Mais les déclarations d’intention ne suffisent plus si l’on en croit un sondage Ifop réalisé en février 2018 pour la Fondation 30 Millions d’amis, qui révélait que 67 % des sondés estiment que les animaux sont mal défendus par les politiques. Et, désormais, les Français ont les moyens de savoir quelle est la réalité de l’engagement des hommes et des femmes qui les gouvernent : le site internet Politique & Animaux note avec une impressionnante précision chaque engagement, prise de position ou déclaration des responsables politiques, sur tous les dossiers liés à la cause animale (élevage, chasse, corrida…). Ce site, développé par l’association L214, offre même la possibilité de savoir qui a voté pour ou contre les textes favorables aux animaux.
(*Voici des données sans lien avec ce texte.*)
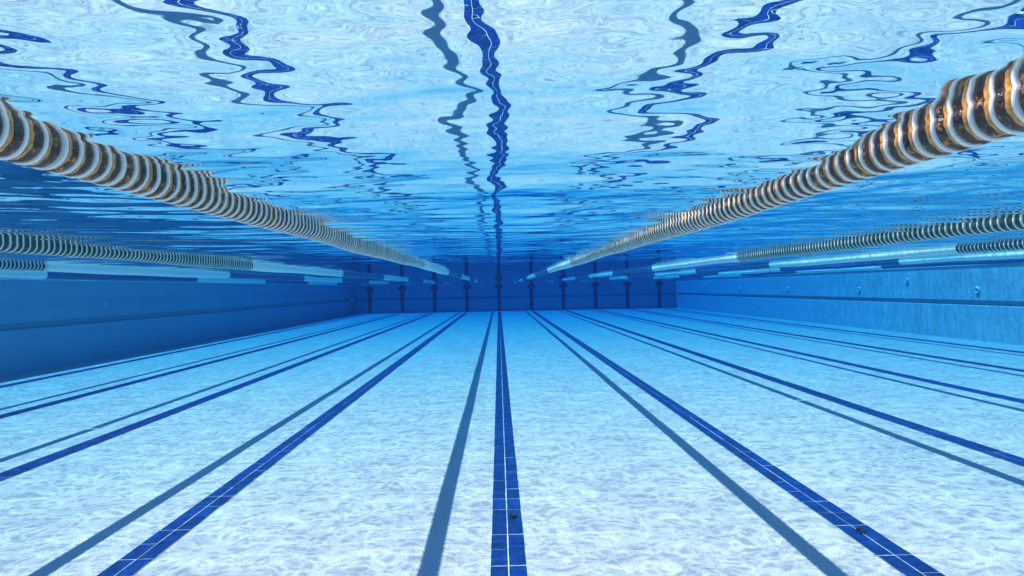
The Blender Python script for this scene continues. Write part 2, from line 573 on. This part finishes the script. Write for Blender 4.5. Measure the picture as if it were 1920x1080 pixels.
def colour_run(x, ya, yb):
    """closely packed floats of one colour, joined"""
    n = max(2, int((yb - ya) / PITCH))
    p = (yb - ya) / n
    seg = 16
    v, f = [], []
    prof = [(0.04, 0.056), (0.20, 0.068), (0.80, 0.068), (0.96, 0.056)]
    rows = 0
    for i in range(n):
        for (t, r) in prof:
            y = ya + (i + t) * p
            z = rope_z(y, x)
            for k in range(seg):
                a = 2 * math.pi * k / seg
                v.append((r * math.cos(a), y, z - RC + r * math.sin(a)))
            rows += 1
    for i in range(rows - 1):
        for k in range(seg):
            k2 = (k + 1) % seg
            f.append((i * seg + k, (i + 1) * seg + k, (i + 1) * seg + k2, i * seg + k2))
    f.append(tuple(range(seg)))
    f.append(tuple((rows - 1) * seg + k for k in reversed(range(seg))))
    return mesh('float_run', v, f, True)

def disc_run(x, ya, yb, mats):
    """alternating discs joined: two materials in one mesh"""
    mbw = MB(); cnt = []
    y = ya
    while y + PITCH <= yb + 1e-6:
        z = rope_z(y, x) - RC
        for (V, F, off, mi) in ((V_W, F_W, 0.008, 0), (V_D, F_D, 0.0425, 1)):
            mbw.add([(a, b + y + off, c + z) for a, b, c in V], F)
            cnt += [mi] * len(F)
        y += PITCH
    me = mbw.mesh('float_run', True)
    for m in mats: me.materials.append(m)
    me.polygons.foreach_set('material_index', cnt)
    return me

def lane_rope(x, label, dark, dmat, individual, disc_end, bands, last):
    root = empty('lane_rope', (x, 0, RC))
    tag(root, label, 'lane rope', 'lane ropes stretched along the pool')
    # steel cable
    v, f = lathe_y([(Y0 + 0.02, 0.006), (Y1 - 0.02, 0.006)], 6)
    link('cable', mesh('cable', v, f, True), M_STEEL, root)
    ia, ib = individual
    start = Y0 + 0.1
    if ib > ia:
        n0 = int((ia - start) / PITCH)
        ia = start + n0 * PITCH
        if n0 > 0:
            tag(link('float_run', disc_run(x, start, ia, (M_WHITE, dmat)), None, root), kind='stuff')
        y = ia
        while y < ib:
            for me_, off in ((D_WHITE, 0.008), (dark, 0.0425)):
                yy = y + off
                o = link('float_disc', me_, None, root, (random.uniform(-0.0015, 0.0015), yy, rope_z(yy, x) - RC))
                o.rotation_euler = (random.uniform(-0.05, 0.05), random.uniform(0, 6.28), random.uniform(-0.05, 0.05))
            y += PITCH
        start = y
    if disc_end - start > PITCH:
        n = max(1, round((disc_end - start) / PITCH))
        disc_end = start + n * PITCH
        tag(link('float_run', disc_run(x, start, disc_end + 0.001, (M_WHITE, dmat)), None, root), kind='stuff')
    y = disc_end if disc_end > start else start
    white = True
    for yb in bands:
        if yb > y + 0.1:
            o = link('float_run', colour_run(x, y, yb), M_WHITE if white else M_BLUE, root)
            tag(o, 'white run of floats' if white else 'blue run of floats', kind='stuff')
            y = yb
        white = not white
    if last > y:
        tag(link('float_run', disc_run(x, y, last, (M_WHITE, dmat)), None, root), kind='stuff')
    return root

B0 = (15.6, 21.0, 27.0, 32.2, 38.0, 43.5)
lane_rope(-1.25, 'large rope of brown and white discs on the left, nearest the viewer', D_AMBER, M_AMBER, (0.95, 10.3), 10.5, B0, 49.4)
lane_rope(1.25, 'large gold lit rope of brown and white discs on the right, nearest the viewer', D_AMBER, M_AMBER, (0.95, 10.3), 10.6, B0, 49.4)
lane_rope(-3.75, 'green and white disc rope second from the viewer on the left', D_GREEN, M_GREEN, (4.4, 9.7), 9.8, (15.4, 20.9, 26.5, 31.7, 37.4, 43), 49.4)
lane_rope(3.75, 'green and white disc rope second from the viewer on the right', D_GREEN, M_GREEN, (4.2, 9.8), 9.9, (15.4, 20.8, 26.2, 31.0, 36.8, 43), 49.4)
lane_rope(-6.25, 'third rope to the left, dark near its end then long white and blue runs', D_DARK, M_DARK, (7.4, 8.9), 9.0, (15.0, 20.7, 25.7, 31, 36.5, 42), 49.4)
lane_rope(6.25, 'third rope to the right, dark near its end then long white and blue runs', D_DARK, M_DARK, (7.0, 8.5), 8.6, (14.6, 20.1, 25.4, 30.8, 36, 42), 49.4)
lane_rope(-8.75, 'fourth rope to the left, nearest to the dark side wall', D_DARK, M_DARK, (0, 0), 7.0, (12.6, 18.8, 24.2, 29.6, 35, 41), 49.4)
lane_rope(8.75, 'fourth rope to the right, second from the bright side wall', D_DARK, M_DARK, (0, 0), 8.2, (13.8, 19.7, 25.3, 30.8, 36, 42), 49.4)
lane_rope(11.25, 'thin far rope running closest to the bright right side wall', D_DARK, M_DARK, (0, 0), 7.6, (13.0, 18.6, 24.0, 29.5, 35, 41), 49.4)

# ------------------------------------------------------------------ debris on the floor
def debris(x, y, r, label, seed):
    rnd = random.Random(seed)
    m = MB()
    for i in range(16):
        a, q = rnd.uniform(0, 6.28), r * math.sqrt(rnd.random())
        cx, cy_, s = x + q * math.cos(a), y + 1.3 * q * math.sin(a), rnd.uniform(0.2, 0.5) * r
        pts = [(cx + s * rnd.uniform(.5, 1) * math.cos(b), cy_ + s * rnd.uniform(.5, 1) * math.sin(b)) for b in np.linspace(0, 6.28, 6)[:-1]]
        z0, z1 = 0.0125, 0.0125 + rnd.uniform(0.004, 0.016)
        v = [(px, py, z0) for px, py in pts] + [(cx + .7 * (px - cx), cy_ + .7 * (py - cy_), z1) for px, py in pts]
        f = [tuple(range(5, 10))] + [(k, (k + 1) % 5, 5 + (k + 1) % 5, 5 + k) for k in range(5)]
        m.add(v, f)
    tag(link('debris', m.mesh('debris'), M_DEBRIS), label, 'debris', kind='thing')
debris(0.075, 5.0, 0.035, 'small dark clump of debris on the centre lane line', 3)
debris(2.53, 4.50, 0.03, 'small dark clump of debris on the blue line right of centre', 5)

# ------------------------------------------------------------------ the water body
hz = MB()
hz.box((XL - 1.5, Y0 - 1.5, -1.0), (XR + 1.5, Y1 + 1.5, 2.75))
haze = link('haze', hz.mesh('haze'), None)
tag(haze, 'clear blue pool water filling the basin', kind='stuff')
m, nt, out = new_mat('pool_water_body')
pv = N(nt, 'ShaderNodeVolumePrincipled')
d = 0.19
s_a = (0.142, 0.037, 0.0095)               # absorbed per metre, red to blue
s_s = (0.0005, 0.0010, 0.0016)            # scattered per metre
pv.inputs['Density'].default_value = d
pv.inputs['Color'].default_value = (*[s / d for s in s_s], 1)
pv.inputs['Absorption Color'].default_value = (*[(1 - a / (d * (1 - s / d))) ** 2 for a, s in zip(s_a, s_s)], 1)
pv.inputs['Anisotropy'].default_value = 0.3
nt.links.new(pv.outputs[0], out.inputs['Volume'])
haze.data.materials.append(m)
La liste des parlementaires qui se sont prononcés contre l’installation obligatoire de caméras dans les abattoirs (laquelle, si elle avait été validée, aurait peut-être évité les dérives filmées dans l’Indre) est ainsi accessible en quelques clics… Difficile de savoir quelles répercussions ces évolutions sociétales peuvent avoir sur le vote des Français. On devrait s’en faire une idée plus précise en mai prochain, lors des élections européennes, en scrutant les résultats du Parti animaliste, une formation indépendante qui fête tout juste ses 2 ans.